La virginidad de María, un misterio que resuena en el silencio de Dios

Cada año nuevo comienza bajo la protección maternal de la Santísima Virgen: “concédenos – le pedimos a Dios en la Santa Misa – experimentar la intercesión de aquélla de quien hemos recibido a tu Hijo Jesucristo, el autor de la vida”.

Dios da a todo bien principio y cumplimiento, en la historia de la salvación y en nuestra propia historia personal. Y un reflejo de ese principio y de ese cumplimiento lo tenemos en Santa María, la Inmaculada, la Madre de Dios, la Asunta en cuerpo y alma a los cielos.

San Pablo sintetiza en una frase la relación que vincula a María con Jesús: “nacido de una mujer” (Ga 4,4). El Hijo de Dios ha venido a la tierra en una humanidad como la nuestra; una humanidad que recibió de Dios a través de la Virgen. De Ella asumió el cuerpo sagrado dotado de un alma racional que, en la Encarnación, se unió perfectamente a la Persona divina de Cristo. Jesucristo es, a la vez, verdadero Dios y verdadero hombre.

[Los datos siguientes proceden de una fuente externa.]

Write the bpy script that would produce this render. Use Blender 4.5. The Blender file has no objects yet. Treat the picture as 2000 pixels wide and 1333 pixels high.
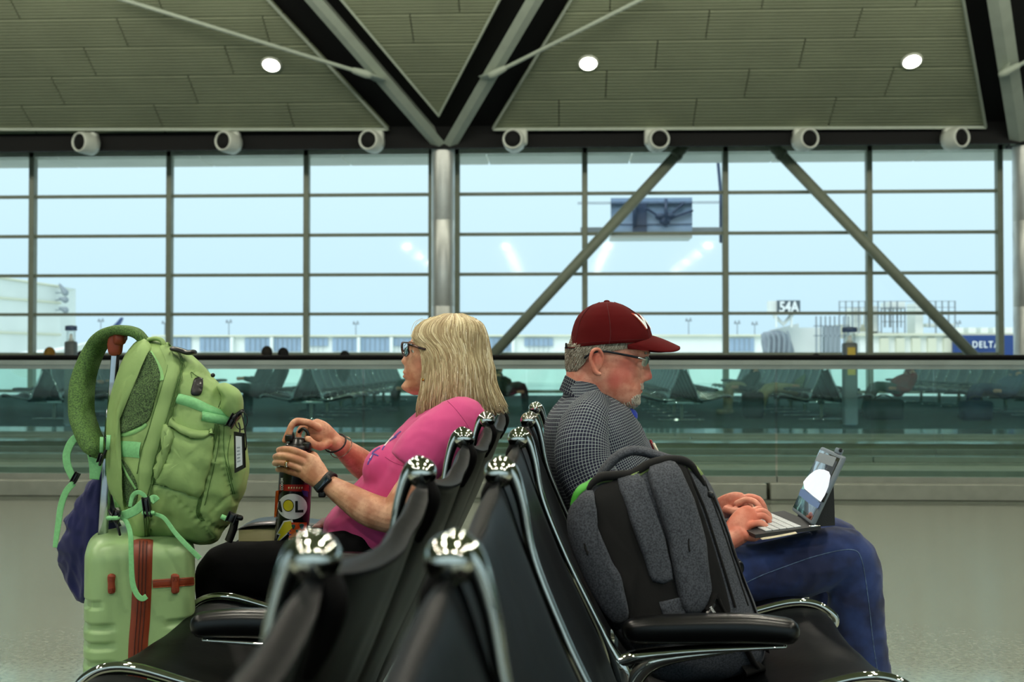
import bpy, bmesh, math, random
from mathutils import Vector as V, Matrix, noise
from mathutils.bvhtree import BVHTree
random.seed(7)
sc = bpy.context.scene
COL = sc.collection
PI = math.pi
# ------------------------------------------------------------------ camera
FPX = 2150.0
CAM = V((0, 0, 1.0))
YAW = -math.atan(92 / FPX)
PIT = math.atan(35.5 / FPX)
FW = V((math.sin(YAW) * math.cos(PIT), math.cos(YAW) * math.cos(PIT), math.sin(PIT)))
RT = V((math.cos(YAW), -math.sin(YAW), 0))
UP = RT.cross(FW)
FH = V((math.sin(YAW), math.cos(YAW), 0))
cd = bpy.data.cameras.new('camera')
cam = bpy.data.objects.new('camera', cd)
COL.objects.link(cam)
mm = Matrix((RT, UP, -FW)).transposed().to_4x4()
mm.translation = CAM
cam.matrix_world = mm
cd.lens = FPX / 2000 * 36
cd.sensor_width = 36
cd.clip_start = 0.02
cd.clip_end = 3000
cd.dof.use_dof = True
cd.dof.focus_distance = 2.72
cd.dof.aperture_fstop = 5.6
sc.camera = cam
# ------------------------------------------------------------------ world and exposure
w = bpy.data.worlds.new('overcast_sky')
sc.world = w
w.use_nodes = True
nt = w.node_tree
bgn = nt.nodes['Background']
tc = nt.nodes.new('ShaderNodeTexCoord')
sx = nt.nodes.new('ShaderNodeSeparateXYZ')
rp = nt.nodes.new('ShaderNodeValToRGB')
nt.links.new(tc.outputs['Generated'], sx.inputs[0])
nt.links.new(sx.outputs[2], rp.inputs[0])
rp.color_ramp.elements[0].position = 0.0
rp.color_ramp.elements[0].color = (.56, .80, .93, 1)
rp.color_ramp.elements[1].position = .22
rp.color_ramp.elements[1].color = (.70, .94, .99, 1)
nt.links.new(rp.outputs[0], bgn.inputs[0])
bgn.inputs[1].default_value = 1.0
sc.view_settings.view_transform = 'Standard'
sc.view_settings.look = 'None'
sc.view_settings.gamma = 1
sc.view_settings.exposure = 0.12
sc.view_settings.use_curve_mapping = False
sc.cycles.use_denoising = True
sc.cycles.max_bounces = 8
sc.cycles.transparent_max_bounces = 24
sc.cycles.diffuse_bounces = 4
sc.cycles.glossy_bounces = 4
sc.cycles.caustics_reflective = False
sc.cycles.caustics_refractive = False
sc.cycles.sample_clamp_indirect = 6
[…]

La concepción virginal de Jesús es indicio de su identidad, de su condición divina y humana. Él es el Hijo de Dios hecho hombre. Fue concebido en el seno de la Virgen María únicamente por el poder del Espíritu Santo, sin intervención de varón. Sólo en la fe podemos adentrarnos en la comprensión de este misterio, que va más allá de las posibilidades humanas, pero no de las posibilidades de Dios.

San Ignacio de Antioquía acusaba al “príncipe de este mundo”, el Demonio, de querer ignorar tres misterios esenciales de la vida de Cristo: la virginidad de María, el nacimiento de Cristo como verdadero hombre y la realidad de su muerte en la Cruz, “tres misterios resonantes que se realizaron en el silencio de Dios”.

La Iglesia no se cansa de alabar a Dios en la solemnidad de Santa María, siempre virgen, “porque ella concibió a tu único Hijo por obra del Espíritu Santo, y, sin perder la gloria de su virginidad, derramó sobre el mundo la luz eterna, Jesucristo, Señor nuestro”.